- **Stated goal**
Stop at the line containing "return (a +": repeat exactly every line of the entries below from the first up to it, plus that line, with pictures omitted.
==== Record list
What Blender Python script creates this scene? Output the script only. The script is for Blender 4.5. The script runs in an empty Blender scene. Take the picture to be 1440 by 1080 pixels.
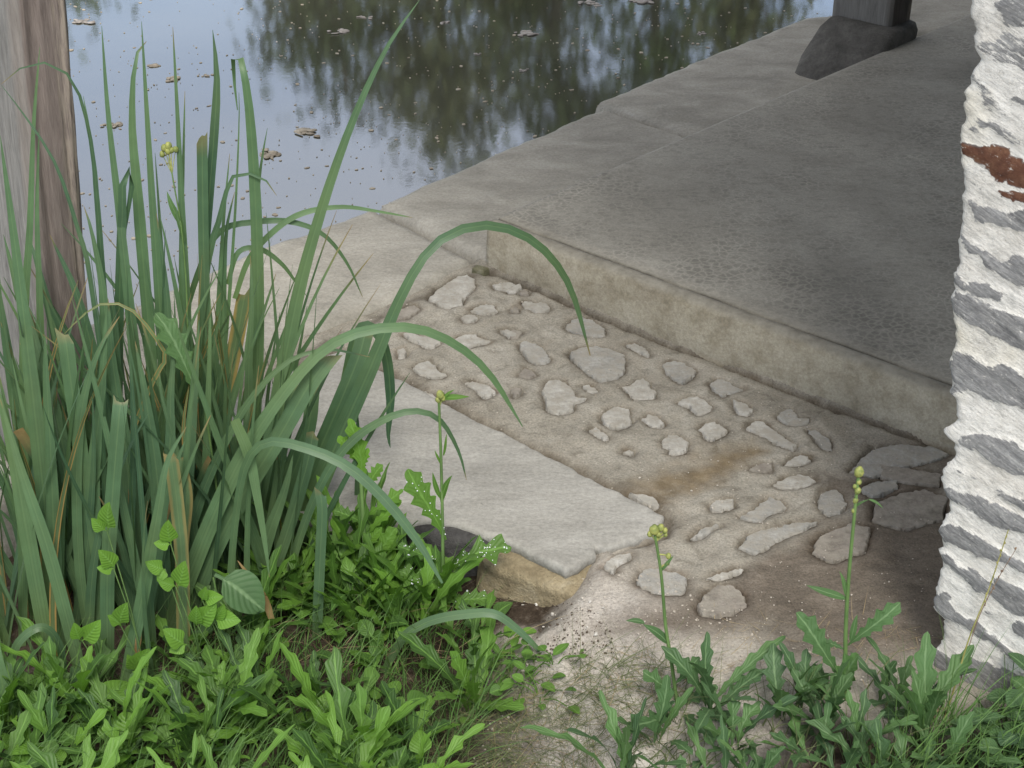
import bpy, math, random
import numpy as np
from mathutils import Vector

random.seed(7)
rng = np.random.default_rng(11)
S = bpy.context.scene
COL = S.collection
R = math.radians

# ------------------------------------------------------------------ camera
FPX, PITCH, CAMH = 2300.0, R(29), 1.6
cam = bpy.data.cameras.new('camera')
cam.sensor_width = 36.0
cam.lens = 36.0 * FPX / 1440.0
cam.clip_start, cam.clip_end = 0.05, 600
co = bpy.data.objects.new('camera', cam)
COL.objects.link(co)
co.location = (0, 0, CAMH)
co.rotation_euler = (math.pi / 2 - PITCH, 0, 0)
S.camera = co
FW = np.array([0, math.cos(PITCH), -math.sin(PITCH)])
UP = np.array([0, math.sin(PITCH), math.cos(PITCH)])
CP = np.array([0, 0, CAMH])


def ray(u, v):
    return FW * FPX + np.array([1.0, 0, 0]) * (u - 720) + UP * (540 - v)


def at(u, v, z=0.0):
    """photo pixel -> point on the level z"""
    d = ray(u, v)
    return CP + d * ((z - CAMH) / d[2])


def aty(u, v, y):
    """photo pixel -> point at the depth y"""
    d = ray(u, v)
    return CP + d * (y / d[1])


# plan axes: A runs away along the basin edge, B along the front of the platform
TH = R(47.6)
EA = np.array([math.cos(TH), math.sin(TH), 0])
EB = np.array([math.sin(TH), -math.cos(TH), 0])
C0 = np.array([-0.0605, 3.4525, 0])


def ab(a, b, z=0.0):
    return C0 + EA * a + EB * b + np.array([0, 0, z])


def toab(p):
    d = np.asarray(p)[:2] - C0[:2]
    return float(d @ EA[:2]), float(d @ EB[:2])


# ------------------------------------------------------------------ noise
def _hash(ix, iy, s):
    h = np.sin(ix * 127.1 + iy * 311.7 + s * 74.7) * 43758.5453
    return h - np.floor(h)


def vnoise(x, y, s=0):
    x = np.asarray(x, float); y = np.asarray(y, float)
    ix, iy = np.floor(x), np.floor(y)
    fx, fy = x - ix, y - iy
    fx = fx * fx * (3 - 2 * fx); fy = fy * fy * (3 - 2 * fy)
    a = _hash(ix, iy, s); b = _hash(ix + 1, iy, s); c = _hash(ix, iy + 1, s); d = _hash(ix + 1, iy + 1, s)
    return (a + (b - a) * fx) * (1 - fy) + (c + (d - c) * fx) * fy


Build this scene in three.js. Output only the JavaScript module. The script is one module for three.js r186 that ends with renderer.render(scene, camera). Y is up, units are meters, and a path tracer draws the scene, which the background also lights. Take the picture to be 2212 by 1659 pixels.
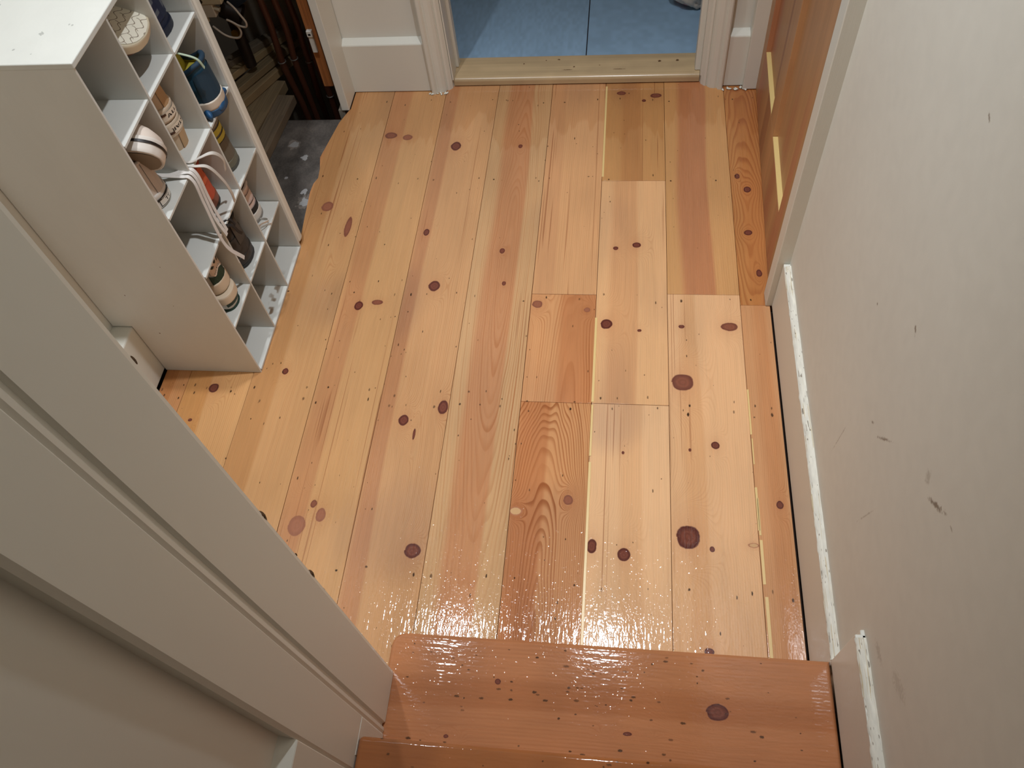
import * as THREE from 'three';
import { RoundedBoxGeometry } from 'three/addons/geometries/RoundedBoxGeometry.js';
import { mergeGeometries, mergeVertices } from 'three/addons/utils/BufferGeometryUtils.js';

// ---------- camera, lights, exposure ----------
const scene = new THREE.Scene();
scene.background = new THREE.Color(0x000000);
const camera = new THREE.PerspectiveCamera(51.028, 2212 / 1659, 0.02, 20);
{
  const right = new THREE.Vector3(0.991707, -0.089206, -0.092517), up = new THREE.Vector3(-0.028362, 0.550216, -0.834540), back = new THREE.Vector3(0.125350, 0.830243, 0.543123);
  camera.quaternion.setFromRotationMatrix(new THREE.Matrix4().makeBasis(right, up, back));
  camera.position.set(0, 1.6, 0);
}
scene.add(camera);
const renderer = new THREE.WebGLRenderer();
renderer.toneMapping = THREE.LinearToneMapping;
renderer.toneMappingExposure = 0.93;
renderer.shadowMap.enabled = true;
const LAMP_COLOR = [0.95, 1.0, 1.06], LAMP_Y = 2.55, CEIL_Y = 2.57;
const LAMPS = [[-0.02, -1.17, 9.2, 2.7], [-0.765, -1.17, 4.3, 1.8]];          // x, z, candela of the beam, candela of the wide spill

// ---------- helpers ----------
let seed = 7;
const rnd = () => { seed = (Math.imul(seed, 1664525) + 1013904223) >>> 0; return seed / 4294967296; };
const rr = (a, b) => a + (b - a) * rnd();
const clamp = (x, a = 0, b = 1) => Math.min(b, Math.max(a, x)), lerp = (a, b, t) => a + (b - a) * t;
const ss = (a, b, x) => { const t = clamp((x - a) / (b - a)); return t * t * (3 - 2 * t); };
const hash = (x, y) => { let h = Math.imul(x, 374761393) + Math.imul(y, 668265263) | 0; h = Math.imul(h ^ (h >>> 13), 1274126177); return ((h ^ (h >>> 16)) >>> 0) / 4294967296; };
function noise(x, y) {                                                  // value noise, -1..1
  const ix = Math.floor(x), iy = Math.floor(y), fx = x - ix, fy = y - iy, u = fx * fx * (3 - 2 * fx), v = fy * fy * (3 - 2 * fy);
  const a = hash(ix, iy), b = hash(ix + 1, iy), c = hash(ix, iy + 1), d = hash(ix + 1, iy + 1);
  return 2 * (a + (b - a) * u + (c - a) * v + (a - b - c + d) * u * v) - 1;
}
const fbm = (x, y) => 0.6 * noise(x, y) + 0.3 * noise(x * 2.1 + 9, y * 2.1 + 4) + 0.1 * noise(x * 4.3 + 3, y * 4.3 + 7);
const taken = {};
const numbered = (n) => { const k = taken[n] = (taken[n] ?? 0) + 1; return k === 1 ? n : n + '_' + String(k - 1).padStart(3, '0'); };
function tag(o, label, category, group) { o.userData.label = label; if (category) o.userData.category = category; if (group) o.userData.group = group; return o; }
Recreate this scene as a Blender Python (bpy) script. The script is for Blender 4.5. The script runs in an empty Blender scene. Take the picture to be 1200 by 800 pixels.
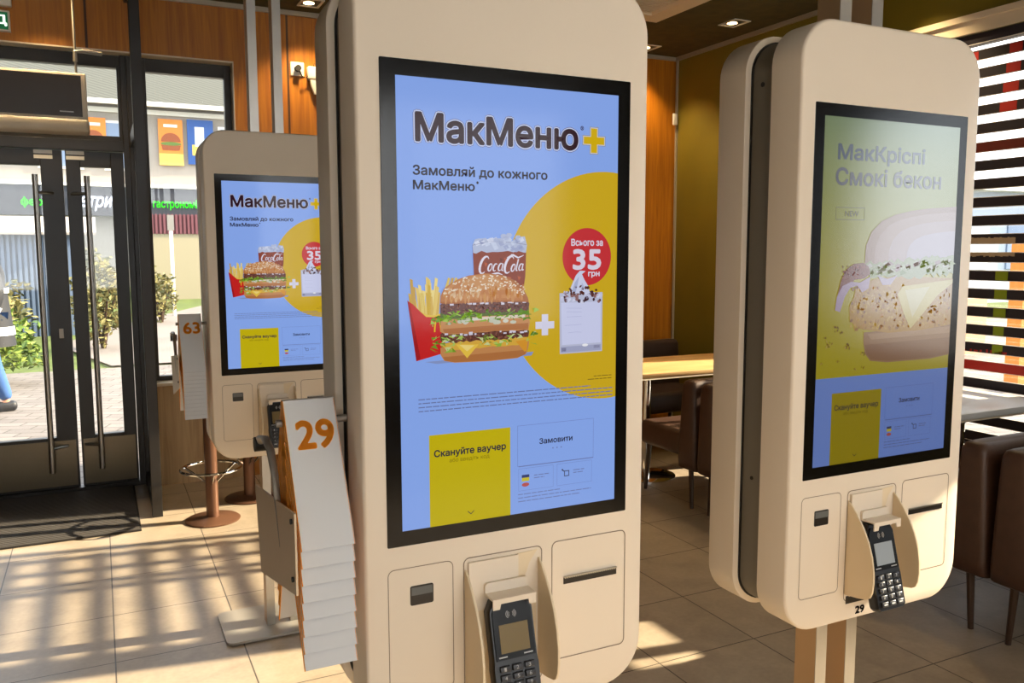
import bpy, math, random
from mathutils import Vector, Matrix
from mathutils.geometry import tessellate_polygon
PI = math.pi
random.seed(7)
SC = bpy.context.scene
COL = SC.collection

# ---------------------------------------------------------------- colours and materials
def lin(c):
    return tuple((x/255/12.92 if x/255 <= .04045 else ((x/255+.055)/1.055)**2.4) for x in c[:3])

def mat(name, rgb, rough=.5, metal=0., spec=.5, emit=None, estr=0., bump=0., bscale=60., var=0., vscale=8., stretch=(1, 1, 1), coat=0., trans=0.):
    m = bpy.data.materials.new(name); m.use_nodes = True
    nt = m.node_tree; N = nt.nodes; L = nt.links; b = N['Principled BSDF']
    c = lin(rgb)
    b.inputs['Base Color'].default_value = (*c, 1)
    b.inputs['Roughness'].default_value = rough
    b.inputs['Metallic'].default_value = metal
    b.inputs['Specular IOR Level'].default_value = spec
    b.inputs['Coat Weight'].default_value = coat
    if emit:
        b.inputs['Emission Color'].default_value = (*lin(emit), 1)
        b.inputs['Emission Strength'].default_value = estr
    if bump or var:
        tc = N.new('ShaderNodeTexCoord'); mp = N.new('ShaderNodeMapping'); mp.inputs['Scale'].default_value = stretch
        L.new(tc.outputs['Object'], mp.inputs['Vector'])
        if var:
            n = N.new('ShaderNodeTexNoise'); n.inputs['Scale'].default_value = vscale; n.inputs['Detail'].default_value = 5
            L.new(mp.outputs['Vector'], n.inputs['Vector'])
            r = N.new('ShaderNodeMapRange'); r.inputs['From Min'].default_value = .3; r.inputs['From Max'].default_value = .7
            r.inputs['To Min'].default_value = 1-var; r.inputs['To Max'].default_value = 1+var
            L.new(n.outputs['Fac'], r.inputs['Value'])
            mx = N.new('ShaderNodeVectorMath'); mx.operation = 'SCALE'; mx.inputs[0].default_value = c
            L.new(r.outputs['Result'], mx.inputs['Scale']); L.new(mx.outputs['Vector'], b.inputs['Base Color'])
        if bump:
            n2 = N.new('ShaderNodeTexNoise'); n2.inputs['Scale'].default_value = bscale; n2.inputs['Detail'].default_value = 3
            L.new(mp.outputs['Vector'], n2.inputs['Vector'])
            bp = N.new('ShaderNodeBump'); bp.inputs['Strength'].default_value = bump; bp.inputs['Distance'].default_value = .002
            L.new(n2.outputs['Fac'], bp.inputs['Height']); L.new(bp.outputs['Normal'], b.inputs['Normal'])
    return m

def math_node(N, L, op, a, b=None, c=None):
    n = N.new('ShaderNodeMath'); n.operation = op
    for i, v in enumerate((a, b, c)):
        if v is None: continue
        if isinstance(v, (int, float)): n.inputs[i].default_value = v
        else: L.new(v, n.inputs[i])
    return n.outputs[0]

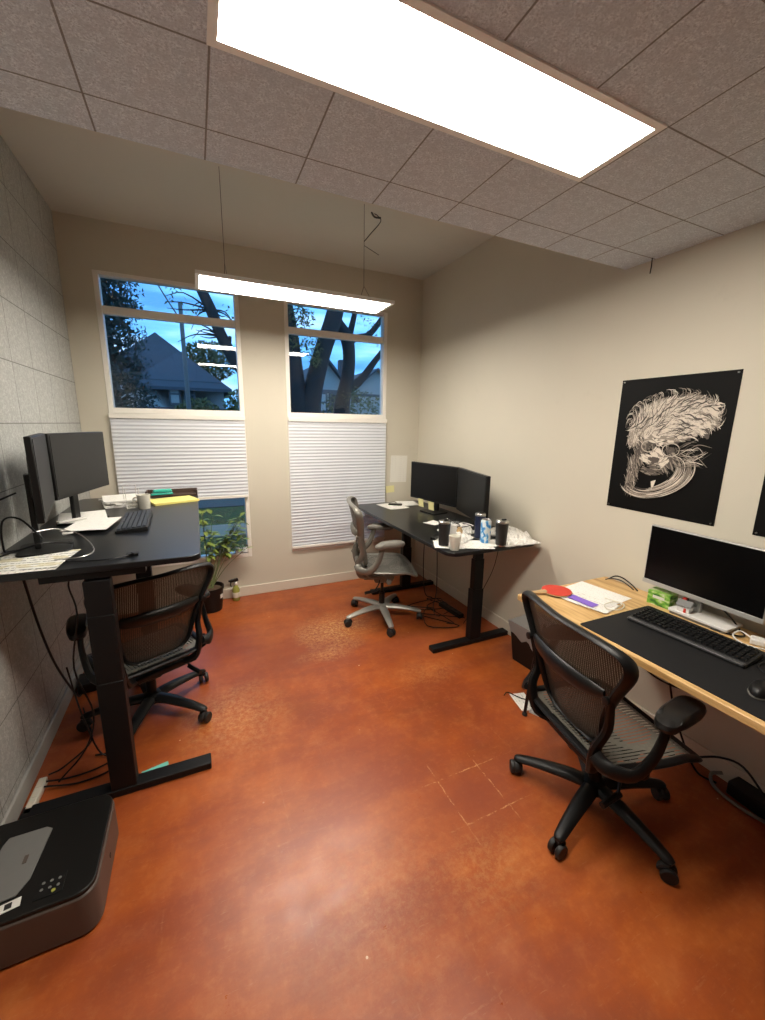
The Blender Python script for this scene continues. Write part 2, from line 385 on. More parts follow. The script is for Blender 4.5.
# ---------------------------------------------------------------- mesh helpers
def catmull(pts, sub):
    pts = [Vector(p) for p in pts]
    if sub <= 1 or len(pts) < 3: return pts
    out = []
    P = [pts[0] * 2 - pts[1]] + pts + [pts[-1] * 2 - pts[-2]]
    for i in range(1, len(P) - 2):
        for k in range(sub):
            t = k / sub
            p0, p1, p2, p3 = P[i - 1], P[i], P[i + 1], P[i + 2]
            out.append(0.5 * ((2 * p1) + (p2 - p0) * t + (2 * p0 - 5 * p1 + 4 * p2 - p3) * t * t + (3 * p1 - p0 - 3 * p2 + p3) * t ** 3))
    out.append(pts[-1])
    return out
def interp(vals, sub):
    out = []
    for i in range(len(vals) - 1):
        for k in range(sub): out.append(vals[i] + (vals[i + 1] - vals[i]) * k / sub)
    out.append(vals[-1]); return out
class MB:
    def __init__(self): self.v = []; self.f = []; self.m = []; self.cur = 0
    def add(self, vs, fs):
        o = len(self.v); self.v += [tuple(x) for x in vs]
        for f in fs: self.f.append([i + o for i in f]); self.m.append(self.cur)
        return self
    def box(self, c, s, rot=None, taper=1.0):
        vs = []
        for z in (-1, 1):
            k = 1.0 if z < 0 else taper
            for x, y in ((-1, -1), (1, -1), (1, 1), (-1, 1)):
                p = Vector((x * s[0] / 2 * k, y * s[1] / 2 * k, z * s[2] / 2))
                if rot is not None: p = rot @ p
                vs.append(p + Vector(c))
        return self.add(vs, [(3, 2, 1, 0), (4, 5, 6, 7), (0, 1, 5, 4), (1, 2, 6, 5), (2, 3, 7, 6), (3, 0, 4, 7)])
    def box2(self, a, b):
        c = [(a[i] + b[i]) / 2 for i in range(3)]; s = [abs(b[i] - a[i]) for i in range(3)]
        return self.box(c, s)
    def tube(self, pts, r, seg=8, sub=1, closed=False, flat=None, up=None, caps=True):
        # flat=(a,b): elliptical section, radii r*a (side) and r*b (up)
        if isinstance(r, (int, float)): r = [r] * len(pts)
        if closed: pts = list(pts) + [pts[0]]; r = list(r) + [r[0]]
        if closed and sub > 1:
            n0 = len(pts) - 1
            ext = [pts[-2]] + list(pts) + [pts[1]]
            c = catmull(ext, sub); P = c[sub: sub + n0 * sub + 1]
            rr = interp(r, sub)
        else:
            P = catmull(pts, sub); rr = interp(r, sub) if sub > 1 and len(pts) > 2 else r
        n = len(P); rings = []
        prev = None
        for i in range(n):
            if closed: t = (P[(i + 1) % (n - 1)] - P[(i - 1) % (n - 1)])
            else: t = P[min(i + 1, n - 1)] - P[max(i - 1, 0)]
            t = t.normalized() if t.length > 1e-9 else Vector((0, 0, 1))
            if up is not None: a = Vector(up)
            elif prev is not None: a = prev
            else: a = Vector((0, 0, 1)) if abs(t.z) < 0.9 else Vector((1, 0, 0))
            a = (a - t * a.dot(t))
            a = a.normalized() if a.length > 1e-6 else t.orthogonal().normalized()
            b = t.cross(a).normalized(); prev = a
            fa, fb = flat if flat else (1, 1)
            rings.append([P[i] + b * (math.cos(2 * PI * k / seg) * rr[i] * fa) + a * (math.sin(2 * PI * k / seg) * rr[i] * fb) for k in range(seg)])
        if closed: rings = rings[:-1]
        vs = [p for ring in rings for p in ring]; fs = []
        m = len(rings)
        for i in range(m if closed else m - 1):
            j = (i + 1) % m
            for k in range(seg):
                k2 = (k + 1) % seg
                fs.append((i * seg + k, i * seg + k2, j * seg + k2, j * seg + k))
        if not closed and caps:
            fs.append(tuple(range(seg))[::-1]); fs.append(tuple((m - 1) * seg + k for k in range(seg)))
        return self.add(vs, fs)
    def cyl(self, p0, p1, r0, r1=None, seg=16): return self.tube([p0, p1], [r0, r0 if r1 is None else r1], seg)
    def lathe(self, prof, c=(0, 0, 0), seg=20, rot=None):
        vs = []; fs = []
        for (r, z) in prof:
            for k in range(seg):
                p = Vector((r * math.cos(2 * PI * k / seg), r * math.sin(2 * PI * k / seg), z))
                if rot is not None: p = rot @ p
                vs.append(p + Vector(c))
        n = len(prof)
        for i in range(n - 1):
            for k in range(seg):
                k2 = (k + 1) % seg
                fs.append((i * seg + k, i * seg + k2, (i + 1) * seg + k2, (i + 1) * seg + k))
        fs.append(tuple(range(seg))[::-1]); fs.append(tuple((n - 1) * seg + k for k in range(seg)))
        return self.add(vs, fs)
    def prism(self, poly, z0, z1, mat=None):
        n = len(poly); vs = [Vector((x, y, z0)) for x, y in poly] + [Vector((x, y, z1)) for x, y in poly]
        if mat is not None: vs = [mat @ v for v in vs]
        fs = [tuple(range(n))[::-1], tuple(range(n, 2 * n))] + [(i, (i + 1) % n, (i + 1) % n + n, i + n) for i in range(n)]
        return self.add(vs, fs)
    def grid(self, fn, nu, nv):
        vs = [fn(i / nu, j / nv) for i in range(nu + 1) for j in range(nv + 1)]
        fs = [(i * (nv + 1) + j, (i + 1) * (nv + 1) + j, (i + 1) * (nv + 1) + j + 1, i * (nv + 1) + j + 1) for i in range(nu) for j in range(nv)]
        return self.add(vs, fs)
    def build(self, name, mat, parent=None, loc=(0, 0, 0), rz=0, smooth=False, bevel=0, seg=2):
        me = bpy.data.meshes.new(name)
        me.from_pydata([tuple(v) for v in self.v], [], self.f); me.update()
        for m in (mat if isinstance(mat, (list, tuple)) else [mat]): me.materials.append(m)
        if isinstance(mat, (list, tuple)):
            for p, mi in zip(me.polygons, self.m): p.material_index = mi
        if smooth or bevel:
            for p in me.polygons: p.use_smooth = True
            if hasattr(me, 'set_sharp_from_angle'): me.set_sharp_from_angle(angle=R(40))
        o = bpy.data.objects.new(name, me); COL.objects.link(o)
        o.location = loc; o.rotation_euler = (0, 0, rz)
        if parent: o.parent = parent
        if bevel:
            b = o.modifiers.new('bevel', 'BEVEL'); b.width = bevel; b.segments = seg; b.limit_method = 'ANGLE'; b.angle_limit = R(35)
        return o
def rrect(x0, y0, x1, y1, r, n=5):
    P = []
    for cx, cy, a in ((x1 - r, y1 - r, 0), (x0 + r, y1 - r, 90), (x0 + r, y0 + r, 180), (x1 - r, y0 + r, 270)):
        for k in range(n + 1):
            t = R(a + 90 * k / n); P.append((cx + r * math.cos(t), cy + r * math.sin(t)))
    return P
def tag(o, label, cat=None, group=None, kind=None):
    if label: o['label'] = label
    if cat: o['category'] = cat
    if group: o['group'] = group
    if kind: o['kind'] = kind
    return o
def thing(name, label, cat, loc=(0, 0, 0), rz=0, group=None):
    o = bpy.data.objects.new(name, None); COL.objects.link(o); o.location = loc; o.rotation_euler = (0, 0, rz); o.empty_display_size = 0.05
    return tag(o, label, cat, group)
def struct(mb, name, mat, label=None, cat=None, **k):
    o = mb.build(name, mat, **k); o['kind'] = 'structure'
    return tag(o, label, cat)
def rotz(a): return Matrix.Rotation(a, 3, 'Z')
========
- **The reply**
What Blender Python script creates this scene? Output the script only. The script is for Blender 4.5. The script runs in an empty Blender scene. Take the picture to be 1440 by 1080 pixels.
import bpy, math, random
import numpy as np
from mathutils import Vector

random.seed(7)
rng = np.random.default_rng(11)
S = bpy.context.scene
COL = S.collection
R = math.radians

# ------------------------------------------------------------------ camera
FPX, PITCH, CAMH = 2300.0, R(29), 1.6
cam = bpy.data.cameras.new('camera')
cam.sensor_width = 36.0
cam.lens = 36.0 * FPX / 1440.0
cam.clip_start, cam.clip_end = 0.05, 600
co = bpy.data.objects.new('camera', cam)
COL.objects.link(co)
co.location = (0, 0, CAMH)
co.rotation_euler = (math.pi / 2 - PITCH, 0, 0)
S.camera = co
FW = np.array([0, math.cos(PITCH), -math.sin(PITCH)])
UP = np.array([0, math.sin(PITCH), math.cos(PITCH)])
CP = np.array([0, 0, CAMH])


def ray(u, v):
    return FW * FPX + np.array([1.0, 0, 0]) * (u - 720) + UP * (540 - v)


def at(u, v, z=0.0):
    """photo pixel -> point on the level z"""
    d = ray(u, v)
    return CP + d * ((z - CAMH) / d[2])


def aty(u, v, y):
    """photo pixel -> point at the depth y"""
    d = ray(u, v)
    return CP + d * (y / d[1])


# plan axes: A runs away along the basin edge, B along the front of the platform
TH = R(47.6)
EA = np.array([math.cos(TH), math.sin(TH), 0])
EB = np.array([math.sin(TH), -math.cos(TH), 0])
C0 = np.array([-0.0605, 3.4525, 0])


def ab(a, b, z=0.0):
    return C0 + EA * a + EB * b + np.array([0, 0, z])


def toab(p):
    d = np.asarray(p)[:2] - C0[:2]
    return float(d @ EA[:2]), float(d @ EB[:2])


# ------------------------------------------------------------------ noise
def _hash(ix, iy, s):
    h = np.sin(ix * 127.1 + iy * 311.7 + s * 74.7) * 43758.5453
    return h - np.floor(h)


def vnoise(x, y, s=0):
    x = np.asarray(x, float); y = np.asarray(y, float)
    ix, iy = np.floor(x), np.floor(y)
    fx, fy = x - ix, y - iy
    fx = fx * fx * (3 - 2 * fx); fy = fy * fy * (3 - 2 * fy)
    a = _hash(ix, iy, s); b = _hash(ix + 1, iy, s); c = _hash(ix, iy + 1, s); d = _hash(ix + 1, iy + 1, s)
    return (a + (b - a) * fx) * (1 - fy) + (c + (d - c) * fx) * fy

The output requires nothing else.